> _TASK TO COMPLETE_
Transcribe the lines below verbatim, skipping the images.

> _SUPPLIED INFORMATION_
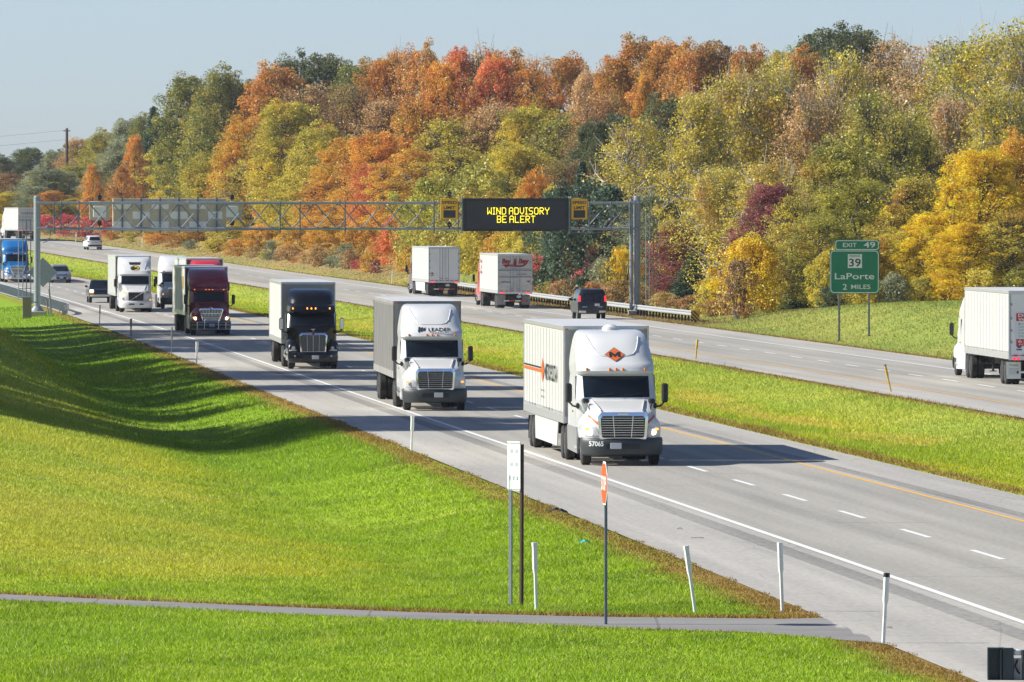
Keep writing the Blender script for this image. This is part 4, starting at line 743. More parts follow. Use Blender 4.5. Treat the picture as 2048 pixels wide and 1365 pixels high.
# message board (5 x 7 dot letters)
GLY = {'W':'10001 10001 10001 10101 10101 11011 10001','I':'111 010 010 010 010 010 111','N':'10001 11001 11001 10101 10011 10011 10001','D':'11110 10001 10001 10001 10001 10001 11110','A':'01110 10001 10001 11111 10001 10001 10001','V':'10001 10001 10001 10001 10001 01010 00100','S':'01111 10000 10000 01110 00001 00001 11110','O':'01110 10001 10001 10001 10001 10001 01110','R':'11110 10001 10001 11110 10100 10010 10001','Y':'10001 10001 01010 00100 00100 00100 00100','B':'11110 10001 10001 11110 10001 10001 11110','E':'11111 10000 10000 11110 10000 10000 11111','L':'10000 10000 10000 10000 10000 10000 11111','T':'11111 00100 00100 00100 00100 00100 00100',' ':'0 0 0 0 0 0 0'}
def led(mb, txt, cx, cz, w, h, y):
    colsn = sum(len(GLY[c].split()[0])+1 for c in txt)-1; dx = w/colsn; dz = h/7; x = cx-w/2
    for c in txt:
        rows_ = GLY[c].split(); wd = len(rows_[0]); on = {(i, j) for j, r in enumerate(rows_) for i, b in enumerate(r) if b == '1'}
        pt = lambda i, j: (x+(i+.5)*dx, y, cz+h/2-(j+.5)*dz)
        for (i, j) in on:                       # lit strokes between neighbouring dots
            X, Y_, Z = pt(i, j); mb.box((X, Y_, Z), (dx*.72, .012, dz*.72))
            for di, dj in ((1, 0), (0, 1), (1, 1), (-1, 1)):
                q = (i+di, j+dj)
                if q in on and (di == 0 or dj == 0 or ((i+di, j) not in on and (i, j+dj) not in on)):
                    X2, _, Z2 = pt(*q); p = Vector((X2-X, 0, Z2-Z)); ln = p.length; nrm = Vector((-p.z, 0, p.x)).normalized()*min(dx, dz)*.34
                    A_, B_ = Vector((X, Y_-.009, Z)), Vector((X2, Y_-.009, Z2)); mb.add([tuple(A_-nrm), tuple(B_-nrm), tuple(B_+nrm), tuple(A_+nrm)], [(0,1,2,3)])
        x += (wd+1)*dx
def panel_at(name, label, cat, px0, px1, py0, py1, b, grp=None):
    a0, a1 = gx(px0), gx(px1); z0, z1 = gz(py1), gz(py0); c = gp((a0+a1)/2, b, z0)
    return thing(name, label, cat, c, garot, grp), a1-a0, z1-z0
t, w, h = panel_at('message_board', 'black electronic board showing WIND ADVISORY BE ALERT in yellow', 'message board', 924, 1135, 397, 463, -.75)
mb = MB(); mb.bbox((0,.25,h/2), (w,.5,h), .02); mb.build('housing', M['board'], t); mb = MB(); mb.box((0,-.006,h/2), (w*.925,.012,h*.84)); mb.build('screen', M['screen'], t, smooth=False)
mb = MB(); led(mb, 'WIND ADVISORY', .18, h*.615, w*.588, h*.222, -.02); led(mb, 'BE ALERT', .02, h*.365, w*.364, h*.222, -.02); mb.build('lettering', M['led'], t, smooth=False)
mb = MB(); mb.box((.1,-.012,.07), (.65,.006,.04)); mb.box((w*.44,-.012,.08), (.35,.006,.04)); mb.build('maker_plate', M['text_grey'], t, smooth=False)
for s in (-1, 1): mb = MB(); mb.box((s*(w/2+.05),.2,h/2), (.07,.2,h+.3)); mb.build('mount', M['galv'], t)
def beacon(t, z, back=False, lit=False):
    mb = MB(); mb.bbox((0,.1,z), (.30,.28,.34), .04); mb.tube([(0,.15,z-.3),(0,.15,z+.3)], .05, 6)
    if not back: mb.lathe([(-.16,.15),(0,.14)], (0,-.02,z+.01), 'y', 12)
    o = mb.build('beacon', M['plastic'], t)
    if not back: mb = MB(); mb.lathe([(-.03,.03),(0,.10)], (0,-.16,z), 'y', 12); mb.build('lens', M['amber'], o)
for i, (a, c, d) in enumerate(((880, 915.5, 'left'), (1140.5, 1174, 'right'))):
    t, w, h = panel_at('speed_limit_sign', 'amber speed limit sign hanging just %s of the black message board' % d, 'speed limit sign', a, c, 397.5, 439.5, -.5, 'amber speed limit signs on the gantry')
    mb = MB(); mb.bbox((0,.03,h/2), (w,.06,h), .02); mb.m = 1
    for sz in (0, 1): mb.box((0,-.004,.03+sz*(h-.06)), (w-.04,.006,.02)); mb.box(((sz-.5)*(w-.05),-.004,h/2), (.02,.006,h-.06))
    mb.build('panel', [M['sign_amber'], M['text_dark']], t, smooth=False)
    mb = MB(); add_text(mb, 'SPEED', (0,-.006,h*.81), (1,0,0), (0,0,1), w*.84, h*.15, .03); add_text(mb, 'LIMIT', (0,-.006,h*.565), (1,0,0), (0,0,1), w*.66, h*.15, .03); mb.build('lettering', M['text_dark'], t, smooth=False)
    mb = MB(); mb.box((0,-.008,h*.26), (w*.68,.012,h*.36)); mb.build('display', M['screen'], t, smooth=False); beacon(t, h+.32); beacon(t, -.38)
t, w, h = panel_at('message_board', 'back of a message board with tan and white panels behind the truss', 'message board', 228, 455, 397.5, 464, 1.5)
mb = MB(); mb.bbox((0,.3,h/2), (w,.5,h), .02); mb.m = 1
for i in range(6):
    for j in range(3): mb.m = 1+(i+j) % 2; mb.box((-w/2+w*(i+.5)/6, .04, h*(.2+.3*j)), (w/6-.12,.03,h*.22))
mb.build('housing', [M['back_tan'], M['back_white'], M['back_tan']], t, smooth=False)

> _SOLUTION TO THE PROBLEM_
Keep writing the Blender script for this image. This is part 4, starting at line 743. More parts follow. Use Blender 4.5. Treat the picture as 2048 pixels wide and 1365 pixels high.
# message board (5 x 7 dot letters)
GLY = {'W':'10001 10001 10001 10101 10101 11011 10001','I':'111 010 010 010 010 010 111','N':'10001 11001 11001 10101 10011 10011 10001','D':'11110 10001 10001 10001 10001 10001 11110','A':'01110 10001 10001 11111 10001 10001 10001','V':'10001 10001 10001 10001 10001 01010 00100','S':'01111 10000 10000 01110 00001 00001 11110','O':'01110 10001 10001 10001 10001 10001 01110','R':'11110 10001 10001 11110 10100 10010 10001','Y':'10001 10001 01010 00100 00100 00100 00100','B':'11110 10001 10001 11110 10001 10001 11110','E':'11111 10000 10000 11110 10000 10000 11111','L':'10000 10000 10000 10000 10000 10000 11111','T':'11111 00100 00100 00100 00100 00100 00100',' ':'0 0 0 0 0 0 0'}
def led(mb, txt, cx, cz, w, h, y):
    colsn = sum(len(GLY[c].split()[0])+1 for c in txt)-1; dx = w/colsn; dz = h/7; x = cx-w/2
    for c in txt:
        rows_ = GLY[c].split(); wd = len(rows_[0]); on = {(i, j) for j, r in enumerate(rows_) for i, b in enumerate(r) if b == '1'}
        pt = lambda i, j: (x+(i+.5)*dx, y, cz+h/2-(j+.5)*dz)
        for (i, j) in on:                       # lit strokes between neighbouring dots
            X, Y_, Z = pt(i, j); mb.box((X, Y_, Z), (dx*.72, .012, dz*.72))
            for di, dj in ((1, 0), (0, 1), (1, 1), (-1, 1)):
                q = (i+di, j+dj)
                if q in on and (di == 0 or dj == 0 or ((i+di, j) not in on and (i, j+dj) not in on)):
                    X2, _, Z2 = pt(*q); p = Vector((X2-X, 0, Z2-Z)); ln = p.length; nrm = Vector((-p.z, 0, p.x)).normalized()*min(dx, dz)*.34
                    A_, B_ = Vector((X, Y_-.009, Z)), Vector((X2, Y_-.009, Z2)); mb.add([tuple(A_-nrm), tuple(B_-nrm), tuple(B_+nrm), tuple(A_+nrm)], [(0,1,2,3)])
        x += (wd+1)*dx
def panel_at(name, label, cat, px0, px1, py0, py1, b, grp=None):
    a0, a1 = gx(px0), gx(px1); z0, z1 = gz(py1), gz(py0); c = gp((a0+a1)/2, b, z0)
    return thing(name, label, cat, c, garot, grp), a1-a0, z1-z0
t, w, h = panel_at('message_board', 'black electronic board showing WIND ADVISORY BE ALERT in yellow', 'message board', 924, 1135, 397, 463, -.75)
mb = MB(); mb.bbox((0,.25,h/2), (w,.5,h), .02); mb.build('housing', M['board'], t); mb = MB(); mb.box((0,-.006,h/2), (w*.925,.012,h*.84)); mb.build('screen', M['screen'], t, smooth=False)
mb = MB(); led(mb, 'WIND ADVISORY', .18, h*.615, w*.588, h*.222, -.02); led(mb, 'BE ALERT', .02, h*.365, w*.364, h*.222, -.02); mb.build('lettering', M['led'], t, smooth=False)
mb = MB(); mb.box((.1,-.012,.07), (.65,.006,.04)); mb.box((w*.44,-.012,.08), (.35,.006,.04)); mb.build('maker_plate', M['text_grey'], t, smooth=False)
for s in (-1, 1): mb = MB(); mb.box((s*(w/2+.05),.2,h/2), (.07,.2,h+.3)); mb.build('mount', M['galv'], t)
def beacon(t, z, back=False, lit=False):
    mb = MB(); mb.bbox((0,.1,z), (.30,.28,.34), .04); mb.tube([(0,.15,z-.3),(0,.15,z+.3)], .05, 6)
    if not back: mb.lathe([(-.16,.15),(0,.14)], (0,-.02,z+.01), 'y', 12)
    o = mb.build('beacon', M['plastic'], t)
    if not back: mb = MB(); mb.lathe([(-.03,.03),(0,.10)], (0,-.16,z), 'y', 12); mb.build('lens', M['amber'], o)
for i, (a, c, d) in enumerate(((880, 915.5, 'left'), (1140.5, 1174, 'right'))):
    t, w, h = panel_at('speed_limit_sign', 'amber speed limit sign hanging just %s of the black message board' % d, 'speed limit sign', a, c, 397.5, 439.5, -.5, 'amber speed limit signs on the gantry')
    mb = MB(); mb.bbox((0,.03,h/2), (w,.06,h), .02); mb.m = 1
    for sz in (0, 1): mb.box((0,-.004,.03+sz*(h-.06)), (w-.04,.006,.02)); mb.box(((sz-.5)*(w-.05),-.004,h/2), (.02,.006,h-.06))
    mb.build('panel', [M['sign_amber'], M['text_dark']], t, smooth=False)
    mb = MB(); add_text(mb, 'SPEED', (0,-.006,h*.81), (1,0,0), (0,0,1), w*.84, h*.15, .03); add_text(mb, 'LIMIT', (0,-.006,h*.565), (1,0,0), (0,0,1), w*.66, h*.15, .03); mb.build('lettering', M['text_dark'], t, smooth=False)
    mb = MB(); mb.box((0,-.008,h*.26), (w*.68,.012,h*.36)); mb.build('display', M['screen'], t, smooth=False); beacon(t, h+.32); beacon(t, -.38)
t, w, h = panel_at('message_board', 'back of a message board with tan and white panels behind the truss', 'message board', 228, 455, 397.5, 464, 1.5)
mb = MB(); mb.bbox((0,.3,h/2), (w,.5,h), .02); mb.m = 1
for i in range(6):
    for j in range(3): mb.m = 1+(i+j) % 2; mb.box((-w/2+w*(i+.5)/6, .04, h*(.2+.3*j)), (w/6-.12,.03,h*.22))
mb.build('housing', [M['back_tan'], M['back_white'], M['back_tan']], t, smooth=False)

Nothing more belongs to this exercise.